Arriving the same month Jimmy Carter was nominated for U.S. president, Family Feud debuted on TV, and the United States celebrated the 200th anniversary of its Declaration of Independence, the Apple 1 is only produced in small numbers, and sells for the unusual price of $666.66.

Designed and hand-built by Steve Wozniak, the original concept for the Apple 1 was for it to be distributed free as a blueprint that other computer enthusiasts could build — a bit like posting instructions and 3-D-printing files on GitHub today. For this reason, it’s the most bare-bones computer Apple ever created: It shipped without a keyboard, transformer or video display.

It was Steve Jobs who convinced Woz that there was money to be made selling the Apple 1. After showing it off at Palo Alto’s Homebrew Computer Club, the pair approached local computer store The Byte Shop.

Unlike today’s mass-produced Apple products, the Apple 1 was produced in a tiny batch of just hundreds.

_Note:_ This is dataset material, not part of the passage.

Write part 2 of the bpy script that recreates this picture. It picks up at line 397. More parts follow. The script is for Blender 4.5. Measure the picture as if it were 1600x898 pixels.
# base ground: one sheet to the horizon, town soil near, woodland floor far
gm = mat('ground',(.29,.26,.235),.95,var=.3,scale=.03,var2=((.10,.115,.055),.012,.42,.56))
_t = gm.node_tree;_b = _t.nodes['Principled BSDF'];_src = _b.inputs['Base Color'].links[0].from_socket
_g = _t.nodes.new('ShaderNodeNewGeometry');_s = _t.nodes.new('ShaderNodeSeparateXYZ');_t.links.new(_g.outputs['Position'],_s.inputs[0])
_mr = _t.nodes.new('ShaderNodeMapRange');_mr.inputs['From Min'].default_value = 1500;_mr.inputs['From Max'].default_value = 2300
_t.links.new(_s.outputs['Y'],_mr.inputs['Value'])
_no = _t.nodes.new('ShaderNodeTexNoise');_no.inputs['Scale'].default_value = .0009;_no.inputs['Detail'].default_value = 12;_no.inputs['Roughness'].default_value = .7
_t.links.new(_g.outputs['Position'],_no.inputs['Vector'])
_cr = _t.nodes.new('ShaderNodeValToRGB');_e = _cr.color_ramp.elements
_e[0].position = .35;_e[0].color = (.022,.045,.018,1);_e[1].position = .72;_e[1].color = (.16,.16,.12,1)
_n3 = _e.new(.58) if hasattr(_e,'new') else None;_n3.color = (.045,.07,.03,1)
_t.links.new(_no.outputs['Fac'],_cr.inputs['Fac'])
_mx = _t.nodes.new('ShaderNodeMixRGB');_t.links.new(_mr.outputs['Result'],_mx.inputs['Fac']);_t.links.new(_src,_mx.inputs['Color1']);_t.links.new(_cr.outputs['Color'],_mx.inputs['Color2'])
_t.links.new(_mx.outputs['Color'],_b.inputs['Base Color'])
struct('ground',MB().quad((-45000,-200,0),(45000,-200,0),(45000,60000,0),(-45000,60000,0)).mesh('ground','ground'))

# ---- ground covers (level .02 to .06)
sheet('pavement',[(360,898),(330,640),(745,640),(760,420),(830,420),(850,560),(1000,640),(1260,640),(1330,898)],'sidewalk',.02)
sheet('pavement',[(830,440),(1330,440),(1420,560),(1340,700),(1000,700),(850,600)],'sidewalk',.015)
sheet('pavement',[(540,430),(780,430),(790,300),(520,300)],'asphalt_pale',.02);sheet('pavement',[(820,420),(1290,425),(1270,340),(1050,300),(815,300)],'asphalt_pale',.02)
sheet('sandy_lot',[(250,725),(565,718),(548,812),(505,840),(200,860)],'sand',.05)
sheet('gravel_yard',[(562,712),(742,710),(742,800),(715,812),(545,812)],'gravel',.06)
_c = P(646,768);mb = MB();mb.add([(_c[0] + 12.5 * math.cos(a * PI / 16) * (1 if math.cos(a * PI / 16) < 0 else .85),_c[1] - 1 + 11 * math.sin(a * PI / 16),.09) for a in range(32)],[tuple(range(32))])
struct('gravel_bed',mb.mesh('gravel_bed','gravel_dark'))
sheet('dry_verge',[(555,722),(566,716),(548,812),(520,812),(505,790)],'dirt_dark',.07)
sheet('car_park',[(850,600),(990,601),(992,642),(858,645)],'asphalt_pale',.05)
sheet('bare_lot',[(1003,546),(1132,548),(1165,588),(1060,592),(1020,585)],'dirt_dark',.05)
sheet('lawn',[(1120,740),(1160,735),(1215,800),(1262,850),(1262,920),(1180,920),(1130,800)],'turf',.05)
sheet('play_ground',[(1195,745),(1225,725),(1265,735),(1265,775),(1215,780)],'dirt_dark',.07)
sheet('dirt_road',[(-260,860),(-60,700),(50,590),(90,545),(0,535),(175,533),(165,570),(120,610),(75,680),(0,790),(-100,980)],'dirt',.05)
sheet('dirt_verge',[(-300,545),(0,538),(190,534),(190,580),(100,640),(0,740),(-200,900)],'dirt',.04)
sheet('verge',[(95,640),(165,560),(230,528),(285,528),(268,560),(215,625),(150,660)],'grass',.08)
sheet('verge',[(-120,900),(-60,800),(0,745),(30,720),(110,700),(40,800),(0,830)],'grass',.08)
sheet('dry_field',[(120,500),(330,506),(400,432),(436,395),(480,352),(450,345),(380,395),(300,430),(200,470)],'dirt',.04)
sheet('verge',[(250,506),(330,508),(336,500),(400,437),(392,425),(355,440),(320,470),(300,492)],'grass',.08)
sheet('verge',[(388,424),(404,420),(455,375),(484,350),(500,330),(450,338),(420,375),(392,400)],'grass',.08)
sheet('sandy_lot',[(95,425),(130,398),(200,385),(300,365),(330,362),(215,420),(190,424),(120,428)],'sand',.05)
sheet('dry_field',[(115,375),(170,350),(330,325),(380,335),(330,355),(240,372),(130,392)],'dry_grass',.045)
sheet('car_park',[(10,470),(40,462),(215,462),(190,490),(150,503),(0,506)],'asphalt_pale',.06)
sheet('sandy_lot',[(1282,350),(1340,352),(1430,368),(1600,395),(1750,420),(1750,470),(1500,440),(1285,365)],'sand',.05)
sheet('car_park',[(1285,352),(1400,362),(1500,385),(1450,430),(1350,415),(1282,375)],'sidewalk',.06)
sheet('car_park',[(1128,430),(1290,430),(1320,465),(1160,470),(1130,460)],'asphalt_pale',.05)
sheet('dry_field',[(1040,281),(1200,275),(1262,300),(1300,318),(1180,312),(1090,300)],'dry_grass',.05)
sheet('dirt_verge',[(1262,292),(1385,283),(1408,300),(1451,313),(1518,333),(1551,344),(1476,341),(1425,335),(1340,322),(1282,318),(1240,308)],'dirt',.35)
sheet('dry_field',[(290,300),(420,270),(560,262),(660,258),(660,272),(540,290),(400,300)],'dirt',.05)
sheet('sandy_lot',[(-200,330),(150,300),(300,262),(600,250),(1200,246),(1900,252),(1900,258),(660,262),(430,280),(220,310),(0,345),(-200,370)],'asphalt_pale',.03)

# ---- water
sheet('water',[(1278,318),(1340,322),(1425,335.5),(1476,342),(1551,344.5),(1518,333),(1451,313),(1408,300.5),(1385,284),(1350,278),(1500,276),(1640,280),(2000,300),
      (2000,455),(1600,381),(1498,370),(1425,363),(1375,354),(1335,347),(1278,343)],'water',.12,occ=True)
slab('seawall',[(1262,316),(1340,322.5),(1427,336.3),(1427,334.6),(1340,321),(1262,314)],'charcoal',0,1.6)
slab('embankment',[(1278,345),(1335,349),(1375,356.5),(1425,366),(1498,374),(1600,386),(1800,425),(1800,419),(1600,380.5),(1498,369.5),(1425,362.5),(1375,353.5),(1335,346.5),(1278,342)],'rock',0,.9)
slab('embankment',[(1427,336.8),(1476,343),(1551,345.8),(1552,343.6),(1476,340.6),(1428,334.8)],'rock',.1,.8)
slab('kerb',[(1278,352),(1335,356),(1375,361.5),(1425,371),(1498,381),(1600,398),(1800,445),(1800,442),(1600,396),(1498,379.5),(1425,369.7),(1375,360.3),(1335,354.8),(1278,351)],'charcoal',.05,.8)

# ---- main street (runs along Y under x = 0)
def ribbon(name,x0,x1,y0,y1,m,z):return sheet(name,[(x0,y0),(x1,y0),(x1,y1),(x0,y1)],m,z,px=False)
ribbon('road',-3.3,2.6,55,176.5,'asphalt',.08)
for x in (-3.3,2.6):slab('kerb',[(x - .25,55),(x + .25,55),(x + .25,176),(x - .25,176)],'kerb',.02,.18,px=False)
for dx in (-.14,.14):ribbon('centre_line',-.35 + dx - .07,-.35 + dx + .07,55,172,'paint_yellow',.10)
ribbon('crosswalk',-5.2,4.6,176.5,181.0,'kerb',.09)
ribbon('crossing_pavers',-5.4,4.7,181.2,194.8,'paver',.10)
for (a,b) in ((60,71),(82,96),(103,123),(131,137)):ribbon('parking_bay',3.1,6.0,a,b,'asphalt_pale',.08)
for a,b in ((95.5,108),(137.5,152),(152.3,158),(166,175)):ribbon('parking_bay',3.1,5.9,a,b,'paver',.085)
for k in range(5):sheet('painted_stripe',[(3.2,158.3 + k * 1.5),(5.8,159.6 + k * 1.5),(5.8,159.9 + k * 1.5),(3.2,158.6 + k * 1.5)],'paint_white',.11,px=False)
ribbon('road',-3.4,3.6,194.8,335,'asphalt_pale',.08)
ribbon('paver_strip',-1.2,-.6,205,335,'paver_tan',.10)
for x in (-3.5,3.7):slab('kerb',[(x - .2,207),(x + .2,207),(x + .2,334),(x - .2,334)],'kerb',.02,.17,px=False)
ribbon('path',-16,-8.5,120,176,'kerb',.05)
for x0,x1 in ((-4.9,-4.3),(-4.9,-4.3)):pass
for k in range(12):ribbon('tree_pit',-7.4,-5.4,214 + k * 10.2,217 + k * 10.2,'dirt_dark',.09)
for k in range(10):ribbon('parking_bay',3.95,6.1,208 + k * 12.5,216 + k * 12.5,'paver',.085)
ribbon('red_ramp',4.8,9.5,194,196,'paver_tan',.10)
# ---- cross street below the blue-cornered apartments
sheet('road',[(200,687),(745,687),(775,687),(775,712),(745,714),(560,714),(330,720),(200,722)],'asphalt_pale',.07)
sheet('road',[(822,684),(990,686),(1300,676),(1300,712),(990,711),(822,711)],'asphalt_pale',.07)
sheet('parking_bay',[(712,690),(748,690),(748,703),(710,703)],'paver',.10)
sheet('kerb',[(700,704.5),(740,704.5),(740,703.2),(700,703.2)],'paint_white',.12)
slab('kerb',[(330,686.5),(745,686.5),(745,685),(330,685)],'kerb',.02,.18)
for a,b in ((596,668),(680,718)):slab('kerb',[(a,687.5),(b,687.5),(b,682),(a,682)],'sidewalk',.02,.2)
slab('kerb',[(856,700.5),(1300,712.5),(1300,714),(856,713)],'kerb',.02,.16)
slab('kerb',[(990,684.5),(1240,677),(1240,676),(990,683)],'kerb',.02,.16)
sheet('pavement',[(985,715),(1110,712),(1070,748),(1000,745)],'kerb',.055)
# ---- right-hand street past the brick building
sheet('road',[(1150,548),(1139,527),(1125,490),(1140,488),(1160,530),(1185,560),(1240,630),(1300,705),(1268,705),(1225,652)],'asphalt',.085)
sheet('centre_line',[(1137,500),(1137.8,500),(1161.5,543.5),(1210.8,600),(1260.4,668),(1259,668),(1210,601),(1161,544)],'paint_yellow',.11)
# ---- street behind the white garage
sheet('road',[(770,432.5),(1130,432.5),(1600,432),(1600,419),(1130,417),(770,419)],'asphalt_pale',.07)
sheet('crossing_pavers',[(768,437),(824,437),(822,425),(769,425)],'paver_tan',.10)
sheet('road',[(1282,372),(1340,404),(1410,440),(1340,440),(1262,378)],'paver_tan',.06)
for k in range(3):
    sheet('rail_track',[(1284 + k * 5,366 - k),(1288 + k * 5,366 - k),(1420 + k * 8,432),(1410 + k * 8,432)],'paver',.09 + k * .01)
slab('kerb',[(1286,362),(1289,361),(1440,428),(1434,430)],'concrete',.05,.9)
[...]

The initial order from The Byte Shop was for just 50 units, giving Apple its first order for a total amount of $25,000. To put that number in perspective, Apple makes that much every 4.5 seconds today.

Ultimately, the Apple 1 was only produced for a period of three months, before Woz decided to shift his attentions to the significantly upgraded Apple II, launched the following year.

In 2016, there are thought to be just 30 to 50 Apple 1 computers still in existence — with the top price ever paid for one being $905,000 for a working unit in October 2014.